Wednesday, January 11, 2017

we all know the scale is our worst enemy...

It was mine for years, and I still have a hate towards it, but not in the same way I used too.

In 2012 I started my weight loss journey, I was motivated and excited to lose the excess weight that I thought was holding me back from so many things in life. I did an impeccable job of eating healthy, working out at least one time a day, and managing my weight.

Fast forward to summer of 2013. I was almost 40 lbs down and I was on top of the world, I thought.
I was a size 4/6 and I could finally wear all those clothes I had once dreamed about wearing, but couldn't get my mind to put it on my size 12 body. Summer went by in a flash, and I had then moved to New York, where I continued my healthy lifestyle. Or so I thought.

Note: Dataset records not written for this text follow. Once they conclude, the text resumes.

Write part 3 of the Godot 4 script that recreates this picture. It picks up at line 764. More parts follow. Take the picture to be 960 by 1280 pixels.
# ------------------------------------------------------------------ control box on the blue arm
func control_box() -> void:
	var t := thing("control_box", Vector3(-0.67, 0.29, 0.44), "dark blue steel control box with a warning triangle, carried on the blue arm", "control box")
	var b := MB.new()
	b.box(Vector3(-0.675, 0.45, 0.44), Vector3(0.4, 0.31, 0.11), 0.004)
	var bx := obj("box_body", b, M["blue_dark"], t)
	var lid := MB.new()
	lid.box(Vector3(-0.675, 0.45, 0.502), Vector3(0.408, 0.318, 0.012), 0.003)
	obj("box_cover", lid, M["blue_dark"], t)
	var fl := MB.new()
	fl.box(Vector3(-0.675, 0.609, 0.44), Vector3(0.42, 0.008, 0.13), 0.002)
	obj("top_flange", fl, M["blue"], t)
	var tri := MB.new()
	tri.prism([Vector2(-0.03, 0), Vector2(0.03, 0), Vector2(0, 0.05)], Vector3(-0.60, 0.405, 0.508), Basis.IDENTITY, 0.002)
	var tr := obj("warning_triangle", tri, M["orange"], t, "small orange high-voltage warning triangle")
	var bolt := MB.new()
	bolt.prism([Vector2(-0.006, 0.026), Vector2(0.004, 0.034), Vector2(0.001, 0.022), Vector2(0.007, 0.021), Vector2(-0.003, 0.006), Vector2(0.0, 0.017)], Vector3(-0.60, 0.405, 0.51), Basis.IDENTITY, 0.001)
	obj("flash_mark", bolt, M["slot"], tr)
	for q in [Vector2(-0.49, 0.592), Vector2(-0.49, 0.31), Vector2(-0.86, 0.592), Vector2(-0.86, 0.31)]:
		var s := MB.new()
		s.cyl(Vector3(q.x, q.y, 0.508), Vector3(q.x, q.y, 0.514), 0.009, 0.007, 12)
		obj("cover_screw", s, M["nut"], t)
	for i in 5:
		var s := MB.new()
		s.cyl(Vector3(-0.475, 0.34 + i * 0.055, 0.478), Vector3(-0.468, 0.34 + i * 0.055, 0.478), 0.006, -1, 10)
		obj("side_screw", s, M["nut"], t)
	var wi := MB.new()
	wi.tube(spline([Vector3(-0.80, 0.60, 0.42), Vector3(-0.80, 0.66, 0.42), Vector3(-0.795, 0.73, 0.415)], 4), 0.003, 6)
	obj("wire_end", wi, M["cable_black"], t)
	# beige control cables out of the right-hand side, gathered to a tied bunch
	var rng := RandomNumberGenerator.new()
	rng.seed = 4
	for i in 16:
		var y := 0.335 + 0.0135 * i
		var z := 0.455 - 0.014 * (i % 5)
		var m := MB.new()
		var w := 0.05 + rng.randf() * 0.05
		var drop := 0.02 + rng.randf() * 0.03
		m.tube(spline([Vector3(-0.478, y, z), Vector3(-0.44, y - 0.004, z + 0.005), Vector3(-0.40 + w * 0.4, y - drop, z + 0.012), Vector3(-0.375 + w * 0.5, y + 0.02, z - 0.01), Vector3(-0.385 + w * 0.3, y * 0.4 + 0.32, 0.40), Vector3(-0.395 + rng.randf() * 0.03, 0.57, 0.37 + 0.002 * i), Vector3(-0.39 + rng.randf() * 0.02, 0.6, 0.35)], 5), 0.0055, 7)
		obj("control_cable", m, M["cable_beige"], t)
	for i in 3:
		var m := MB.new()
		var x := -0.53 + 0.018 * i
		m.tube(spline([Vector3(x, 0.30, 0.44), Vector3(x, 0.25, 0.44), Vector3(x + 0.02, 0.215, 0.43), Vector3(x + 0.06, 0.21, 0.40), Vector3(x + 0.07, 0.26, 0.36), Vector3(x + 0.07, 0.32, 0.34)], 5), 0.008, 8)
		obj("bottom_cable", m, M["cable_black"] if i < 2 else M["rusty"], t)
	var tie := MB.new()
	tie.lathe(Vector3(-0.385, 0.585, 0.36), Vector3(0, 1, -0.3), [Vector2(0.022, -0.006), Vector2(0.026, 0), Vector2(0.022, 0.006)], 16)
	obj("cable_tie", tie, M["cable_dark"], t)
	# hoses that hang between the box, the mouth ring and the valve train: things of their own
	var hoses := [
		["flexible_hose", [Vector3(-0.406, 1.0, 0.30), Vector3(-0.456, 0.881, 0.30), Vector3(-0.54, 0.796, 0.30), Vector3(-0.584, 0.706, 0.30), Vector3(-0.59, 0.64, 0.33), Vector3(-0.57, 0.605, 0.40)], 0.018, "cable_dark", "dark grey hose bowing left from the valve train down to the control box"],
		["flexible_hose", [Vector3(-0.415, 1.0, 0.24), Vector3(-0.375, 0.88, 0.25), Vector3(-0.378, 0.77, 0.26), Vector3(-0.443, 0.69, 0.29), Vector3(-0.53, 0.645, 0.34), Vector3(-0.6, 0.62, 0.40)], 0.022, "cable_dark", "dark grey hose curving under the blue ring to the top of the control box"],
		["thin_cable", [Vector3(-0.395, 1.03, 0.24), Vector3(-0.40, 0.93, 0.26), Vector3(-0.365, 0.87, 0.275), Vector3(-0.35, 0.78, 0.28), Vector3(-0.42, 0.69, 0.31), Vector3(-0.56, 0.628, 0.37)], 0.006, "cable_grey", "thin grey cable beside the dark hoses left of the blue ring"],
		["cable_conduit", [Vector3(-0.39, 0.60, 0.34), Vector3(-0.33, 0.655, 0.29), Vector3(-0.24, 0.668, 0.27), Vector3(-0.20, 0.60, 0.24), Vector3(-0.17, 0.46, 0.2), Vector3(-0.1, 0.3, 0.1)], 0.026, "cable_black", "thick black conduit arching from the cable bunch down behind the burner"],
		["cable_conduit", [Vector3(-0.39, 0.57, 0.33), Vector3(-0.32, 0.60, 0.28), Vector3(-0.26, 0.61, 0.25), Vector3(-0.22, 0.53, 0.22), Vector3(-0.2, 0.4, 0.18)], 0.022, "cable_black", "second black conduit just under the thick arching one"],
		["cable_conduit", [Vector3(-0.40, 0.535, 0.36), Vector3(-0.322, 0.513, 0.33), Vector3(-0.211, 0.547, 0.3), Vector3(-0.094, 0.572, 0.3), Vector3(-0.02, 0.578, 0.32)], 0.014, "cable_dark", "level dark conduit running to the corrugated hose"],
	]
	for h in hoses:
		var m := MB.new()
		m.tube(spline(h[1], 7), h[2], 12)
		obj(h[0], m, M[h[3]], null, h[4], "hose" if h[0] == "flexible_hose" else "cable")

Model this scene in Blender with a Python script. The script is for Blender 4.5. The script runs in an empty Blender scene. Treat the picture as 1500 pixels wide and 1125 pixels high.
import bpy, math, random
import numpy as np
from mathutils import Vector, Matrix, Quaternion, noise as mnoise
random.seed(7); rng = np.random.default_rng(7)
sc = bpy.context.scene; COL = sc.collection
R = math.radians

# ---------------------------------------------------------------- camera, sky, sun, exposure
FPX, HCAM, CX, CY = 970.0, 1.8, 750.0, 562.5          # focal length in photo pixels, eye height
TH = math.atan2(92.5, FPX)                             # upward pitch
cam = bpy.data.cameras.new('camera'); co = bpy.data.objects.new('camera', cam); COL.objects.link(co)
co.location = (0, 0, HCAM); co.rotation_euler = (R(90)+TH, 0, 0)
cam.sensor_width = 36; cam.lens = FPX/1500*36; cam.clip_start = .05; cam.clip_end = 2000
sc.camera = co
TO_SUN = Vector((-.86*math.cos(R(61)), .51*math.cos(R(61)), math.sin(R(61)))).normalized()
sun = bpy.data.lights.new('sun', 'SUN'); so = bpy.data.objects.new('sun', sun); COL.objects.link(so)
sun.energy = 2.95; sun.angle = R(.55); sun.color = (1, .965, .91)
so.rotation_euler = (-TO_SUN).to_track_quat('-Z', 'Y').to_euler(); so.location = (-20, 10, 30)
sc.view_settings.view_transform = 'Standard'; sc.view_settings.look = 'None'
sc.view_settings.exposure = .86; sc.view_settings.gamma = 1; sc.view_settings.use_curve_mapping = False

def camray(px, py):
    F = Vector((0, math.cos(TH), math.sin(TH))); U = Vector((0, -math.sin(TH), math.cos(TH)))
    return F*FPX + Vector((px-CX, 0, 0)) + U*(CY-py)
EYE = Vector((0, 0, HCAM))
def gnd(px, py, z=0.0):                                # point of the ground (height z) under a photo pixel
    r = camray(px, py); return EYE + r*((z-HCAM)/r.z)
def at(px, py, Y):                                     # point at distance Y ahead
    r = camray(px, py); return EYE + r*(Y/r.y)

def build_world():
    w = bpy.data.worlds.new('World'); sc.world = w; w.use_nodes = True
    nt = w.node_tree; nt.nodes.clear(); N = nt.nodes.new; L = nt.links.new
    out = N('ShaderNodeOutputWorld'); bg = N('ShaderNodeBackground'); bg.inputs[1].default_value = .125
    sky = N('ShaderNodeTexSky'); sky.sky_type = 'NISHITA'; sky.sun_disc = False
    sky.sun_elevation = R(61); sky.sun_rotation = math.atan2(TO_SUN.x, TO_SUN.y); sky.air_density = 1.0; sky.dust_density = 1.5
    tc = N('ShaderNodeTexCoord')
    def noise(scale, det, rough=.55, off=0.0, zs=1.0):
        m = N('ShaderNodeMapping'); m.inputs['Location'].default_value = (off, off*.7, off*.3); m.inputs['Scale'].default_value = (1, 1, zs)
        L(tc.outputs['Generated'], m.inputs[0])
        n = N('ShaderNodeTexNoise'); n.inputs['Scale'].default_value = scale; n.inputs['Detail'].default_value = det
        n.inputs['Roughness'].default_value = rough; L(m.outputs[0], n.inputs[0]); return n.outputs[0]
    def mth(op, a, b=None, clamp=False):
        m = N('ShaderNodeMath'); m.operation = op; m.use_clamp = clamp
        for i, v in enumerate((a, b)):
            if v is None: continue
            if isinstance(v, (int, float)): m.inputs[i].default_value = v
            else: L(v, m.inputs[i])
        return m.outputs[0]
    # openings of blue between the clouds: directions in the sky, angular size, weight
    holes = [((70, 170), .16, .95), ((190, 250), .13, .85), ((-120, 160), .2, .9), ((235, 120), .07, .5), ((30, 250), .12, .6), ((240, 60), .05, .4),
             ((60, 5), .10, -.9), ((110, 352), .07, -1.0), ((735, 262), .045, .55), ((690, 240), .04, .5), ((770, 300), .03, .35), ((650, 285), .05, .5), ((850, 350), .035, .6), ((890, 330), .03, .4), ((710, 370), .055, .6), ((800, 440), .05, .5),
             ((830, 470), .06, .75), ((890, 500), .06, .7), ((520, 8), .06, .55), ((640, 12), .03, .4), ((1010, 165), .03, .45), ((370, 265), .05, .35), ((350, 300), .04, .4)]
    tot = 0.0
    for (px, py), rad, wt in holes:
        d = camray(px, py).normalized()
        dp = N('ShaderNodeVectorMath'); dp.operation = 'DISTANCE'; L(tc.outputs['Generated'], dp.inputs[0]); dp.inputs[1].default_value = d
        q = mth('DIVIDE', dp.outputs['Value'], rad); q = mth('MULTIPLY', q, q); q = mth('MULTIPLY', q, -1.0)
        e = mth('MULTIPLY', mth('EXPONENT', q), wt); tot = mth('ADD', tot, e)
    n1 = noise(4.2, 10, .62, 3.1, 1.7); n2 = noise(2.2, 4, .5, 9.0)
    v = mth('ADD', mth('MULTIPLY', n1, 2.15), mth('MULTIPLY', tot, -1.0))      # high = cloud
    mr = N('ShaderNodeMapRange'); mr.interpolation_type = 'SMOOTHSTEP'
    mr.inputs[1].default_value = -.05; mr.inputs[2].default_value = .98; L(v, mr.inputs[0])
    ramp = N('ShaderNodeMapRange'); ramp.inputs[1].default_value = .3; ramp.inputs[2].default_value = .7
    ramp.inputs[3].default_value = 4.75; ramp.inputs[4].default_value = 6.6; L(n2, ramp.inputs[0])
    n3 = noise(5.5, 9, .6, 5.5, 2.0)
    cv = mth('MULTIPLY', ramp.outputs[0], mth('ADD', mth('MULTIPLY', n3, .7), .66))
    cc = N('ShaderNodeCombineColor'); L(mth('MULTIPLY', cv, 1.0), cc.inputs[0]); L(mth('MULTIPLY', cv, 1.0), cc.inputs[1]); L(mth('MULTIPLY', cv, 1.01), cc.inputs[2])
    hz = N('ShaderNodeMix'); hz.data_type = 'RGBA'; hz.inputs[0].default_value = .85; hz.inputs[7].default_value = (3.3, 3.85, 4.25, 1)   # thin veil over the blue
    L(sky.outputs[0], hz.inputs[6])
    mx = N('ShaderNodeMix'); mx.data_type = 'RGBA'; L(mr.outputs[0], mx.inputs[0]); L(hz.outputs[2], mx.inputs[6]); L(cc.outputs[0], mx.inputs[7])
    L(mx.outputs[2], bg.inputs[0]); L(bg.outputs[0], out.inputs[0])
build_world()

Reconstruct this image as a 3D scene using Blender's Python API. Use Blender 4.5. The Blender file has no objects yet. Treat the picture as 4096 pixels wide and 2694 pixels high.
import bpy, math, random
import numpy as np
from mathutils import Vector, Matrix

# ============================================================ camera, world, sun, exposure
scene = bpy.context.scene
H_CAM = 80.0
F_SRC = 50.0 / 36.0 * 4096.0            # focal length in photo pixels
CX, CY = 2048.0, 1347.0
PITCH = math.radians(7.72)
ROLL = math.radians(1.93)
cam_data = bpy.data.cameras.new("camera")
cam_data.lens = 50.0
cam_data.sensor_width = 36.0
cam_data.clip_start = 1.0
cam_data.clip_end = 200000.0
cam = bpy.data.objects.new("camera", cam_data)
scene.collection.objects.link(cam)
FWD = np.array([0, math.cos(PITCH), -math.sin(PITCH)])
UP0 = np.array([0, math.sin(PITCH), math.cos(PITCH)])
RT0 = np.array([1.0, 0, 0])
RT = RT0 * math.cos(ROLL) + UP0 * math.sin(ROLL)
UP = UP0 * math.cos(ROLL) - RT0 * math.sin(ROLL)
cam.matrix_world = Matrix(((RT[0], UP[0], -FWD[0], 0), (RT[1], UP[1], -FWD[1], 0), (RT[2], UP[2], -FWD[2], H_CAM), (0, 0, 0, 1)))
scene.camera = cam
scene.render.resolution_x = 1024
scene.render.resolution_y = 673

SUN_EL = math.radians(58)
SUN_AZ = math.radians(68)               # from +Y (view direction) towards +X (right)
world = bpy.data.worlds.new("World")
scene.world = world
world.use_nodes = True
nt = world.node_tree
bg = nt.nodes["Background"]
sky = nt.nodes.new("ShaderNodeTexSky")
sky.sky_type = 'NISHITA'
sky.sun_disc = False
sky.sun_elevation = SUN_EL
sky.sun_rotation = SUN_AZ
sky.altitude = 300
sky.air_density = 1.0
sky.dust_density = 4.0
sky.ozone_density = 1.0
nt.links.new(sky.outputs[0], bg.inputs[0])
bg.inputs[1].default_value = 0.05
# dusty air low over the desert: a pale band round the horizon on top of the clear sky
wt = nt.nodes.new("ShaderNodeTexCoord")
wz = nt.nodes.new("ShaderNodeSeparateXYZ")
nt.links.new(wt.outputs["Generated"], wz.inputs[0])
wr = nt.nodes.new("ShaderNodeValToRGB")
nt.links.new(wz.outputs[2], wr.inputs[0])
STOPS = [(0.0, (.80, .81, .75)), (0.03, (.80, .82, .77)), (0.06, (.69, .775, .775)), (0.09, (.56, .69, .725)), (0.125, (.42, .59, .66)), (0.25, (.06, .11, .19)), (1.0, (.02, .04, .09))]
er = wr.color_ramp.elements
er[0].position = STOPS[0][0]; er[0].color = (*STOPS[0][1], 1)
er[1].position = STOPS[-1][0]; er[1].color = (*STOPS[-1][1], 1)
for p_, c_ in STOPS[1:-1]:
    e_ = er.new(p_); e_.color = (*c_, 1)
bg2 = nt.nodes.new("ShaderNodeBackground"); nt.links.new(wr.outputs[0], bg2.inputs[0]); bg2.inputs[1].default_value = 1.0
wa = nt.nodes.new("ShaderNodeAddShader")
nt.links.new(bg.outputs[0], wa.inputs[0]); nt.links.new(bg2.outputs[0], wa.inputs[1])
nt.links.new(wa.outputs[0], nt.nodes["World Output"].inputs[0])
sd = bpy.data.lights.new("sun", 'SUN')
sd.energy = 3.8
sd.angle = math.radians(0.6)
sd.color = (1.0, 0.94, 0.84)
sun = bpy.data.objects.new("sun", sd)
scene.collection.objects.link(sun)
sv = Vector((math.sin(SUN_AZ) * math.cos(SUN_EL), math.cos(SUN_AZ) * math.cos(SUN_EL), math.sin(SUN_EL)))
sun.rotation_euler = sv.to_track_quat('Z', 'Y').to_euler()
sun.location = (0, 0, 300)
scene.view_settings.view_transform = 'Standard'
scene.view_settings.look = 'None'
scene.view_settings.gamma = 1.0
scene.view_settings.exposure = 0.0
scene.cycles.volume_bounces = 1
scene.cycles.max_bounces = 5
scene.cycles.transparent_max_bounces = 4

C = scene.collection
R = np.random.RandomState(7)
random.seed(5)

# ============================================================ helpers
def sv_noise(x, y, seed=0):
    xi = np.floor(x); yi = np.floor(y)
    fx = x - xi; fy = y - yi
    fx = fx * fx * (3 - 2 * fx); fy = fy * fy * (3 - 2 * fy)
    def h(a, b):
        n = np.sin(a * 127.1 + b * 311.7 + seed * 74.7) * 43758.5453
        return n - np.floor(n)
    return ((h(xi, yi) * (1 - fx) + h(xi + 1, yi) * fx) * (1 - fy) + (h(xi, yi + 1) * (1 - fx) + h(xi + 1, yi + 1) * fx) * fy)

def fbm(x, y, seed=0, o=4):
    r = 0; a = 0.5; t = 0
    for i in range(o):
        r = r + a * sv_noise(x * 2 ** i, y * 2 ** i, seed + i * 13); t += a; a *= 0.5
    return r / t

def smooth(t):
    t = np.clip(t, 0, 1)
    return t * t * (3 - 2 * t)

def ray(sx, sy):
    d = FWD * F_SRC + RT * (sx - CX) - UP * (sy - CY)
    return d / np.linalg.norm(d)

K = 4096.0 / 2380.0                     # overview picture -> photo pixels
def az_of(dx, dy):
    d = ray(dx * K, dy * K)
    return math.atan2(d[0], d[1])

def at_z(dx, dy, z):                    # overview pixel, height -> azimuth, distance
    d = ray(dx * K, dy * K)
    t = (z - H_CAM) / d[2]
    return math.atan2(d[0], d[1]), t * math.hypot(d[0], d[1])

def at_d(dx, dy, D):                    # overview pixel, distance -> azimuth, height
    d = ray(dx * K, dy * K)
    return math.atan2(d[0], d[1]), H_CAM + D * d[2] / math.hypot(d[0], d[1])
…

I was what society called skinny, but I didn't see it. Flat stomach, thigh gap (I didn't even know what a thigh gap was back then), toned arms, and a thin face. But my mind kept telling me it wasn't enough. I turned to a liquid diet, super clean eating and working out 2/3X a day to fill my mind with what I thought was good for my body, and myself.

I loved it, but I didn't love myself.



Summer of 2014 rolls around and I'm back in my home state. I started to see family again, started to work, and started to feel like my life was getting back to something normal. I stopped my dieting and working out religiously which caused me to be very anxious, but I had a lot of other things going on.

I also had stopped weighing myself constantly. In the past, I would weigh myself 2X a day and I wouldn't eat until I worked out if I had seen any weight gain (even ounces).

I had stopped everything I was doing, and it was foreign, but I got busy with life. I started college again, made friends, and stayed busy with other things.

This is when I learned about the body positive community and I was intrigued. Individuals who love themselves for exactly what they look like and who they are??? This was such a foreign concept to me. All I had ever known was the pressure that society was shoving down my throat to be thin thin thin.

I started posting body positive photos on my Instagram and I got a wave of people who enjoyed it.

In the 5 years that I had been in a battle with my body, doing extreme diets and workouts, and letting it consume my every thought I finally felt myself recovering from all of the hate and pressure I had placed on myself and my body.

I gained back all the weight I had lost, plus a little more.

I do yoga now, which is an exercise I ENJOY! And I don't diet, nor will I ever again. I eat what I want when I want.  I go out when I want, I enjoy food with friends and family, and I live my life now, knowing that my outer appearance doesn't define me.



My body is my shell. What really counts is what's on the inside. And if people can't see past it. Then they aren't meant or deserving enough to be in your life.

I am Sameera, and I define my worth on the positive things I do in life, not on the things that focus on my outer appearance. And I am HAPPY!